Toplum HDP’nin kapatılmasını istemiyor, toplum HDP ile birlikte bir çözüm arayışında.

Muhalefet partilerinde de Kürt meselesinin çözümüne yaklaşım konusunda çok fazla kırmızı çizgiler var. Bunları bir anda ortadan kaldırmak mümkün olmayabilir. O yüzden diyoruz ki asgari müştereklerde mutabakat zemininde buluşup bir geçiş programına ihtiyacımız var.

Kürt meselesinin çözümünde samimi bir buluşmaya ihtiyaç var. Erdoğan’ın geçmişte yaptığı gibi Diyarbakır mitingelerinde ‘bu meseleyi çözeceğim’ deyip şovlar yapıp, Ankara’ya döndükten sonra bütün söylediklerini unutmakla artık yol almak mümkün değil.
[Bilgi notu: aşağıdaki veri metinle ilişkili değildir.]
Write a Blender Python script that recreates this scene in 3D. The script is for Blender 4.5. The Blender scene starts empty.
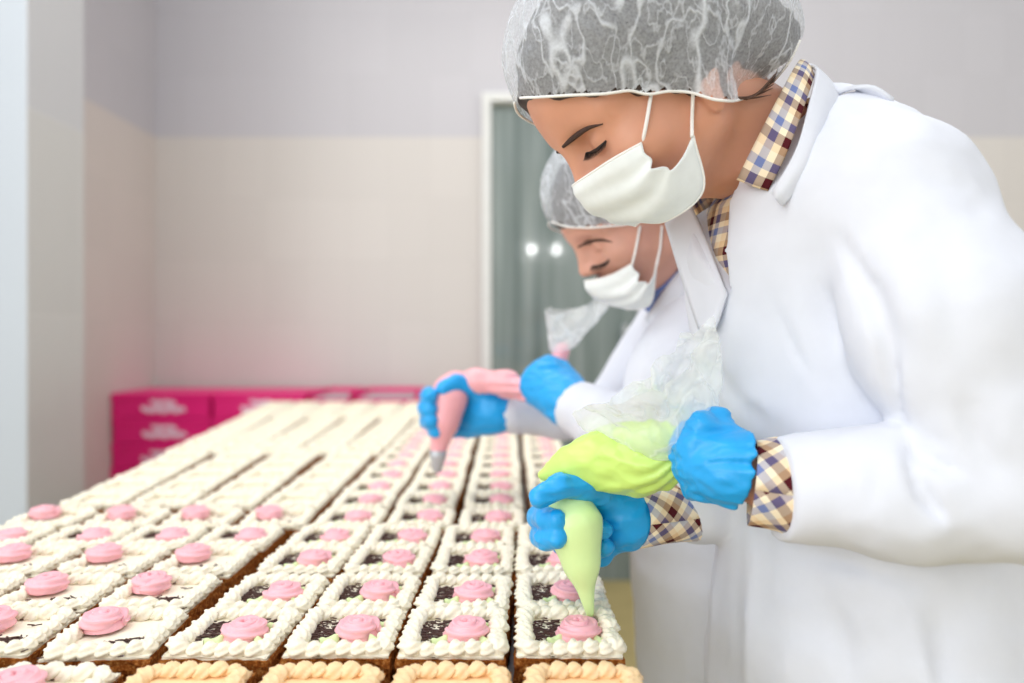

Kimse de böyle tuzaklara düşmeyecektir.”

“Dolmabahçe Mutabakatı çok önemli bir referans metindir”

Çözüm sürecine ilişkin değerlendirmelerde bulunan Temelli, “Çözüm sürecinin kendine has bir siyaseti vardı. O siyaset özellikle sayın Öcalan’ın yapmış olduğu çağrılarda ortaya koymuş olduğu yeniden bir rasyonel çözüm anlayışında, ortaya koymuş olduğu paradigmada, çözüm sürecine bağlı ortaya koymuş olduğu hukuk anlayışında, Anayasa anlayışında ki Dolmabahçe Mutabakatı çok önemli bir referans metindir. Başka bir siyasi iklime tekabül ediyordu” ifadelerini kullandı.

“AKP’nin MHP ortaklığıyla yarattığı siyasi iklim çözüm sürecine bir yer ayırmıyor. Çözüm sürecini yargılama peşinde. AKP ile yürünecek yol kalmamıştır” diyen Temelli, konuşmasına şunları ekledi:

“Ama yeni bir çözüm süreci var edilmelidir ve bunun için herkes üzerine düşeni yapmalıdır. Geçiş pragramının en önemli başlıklarından biri çözüm süreci olmalıdır. Süreç bütün siyasi aktörlerin katılımıyla toplumsallaştırılmalıdır. AKP bu süreci toplumsallaştırmak yerine sadece kendi inisiyatifinde kalmasını, çözüm sürecini kendi hesaplarıyla anılmasını istemiştir.”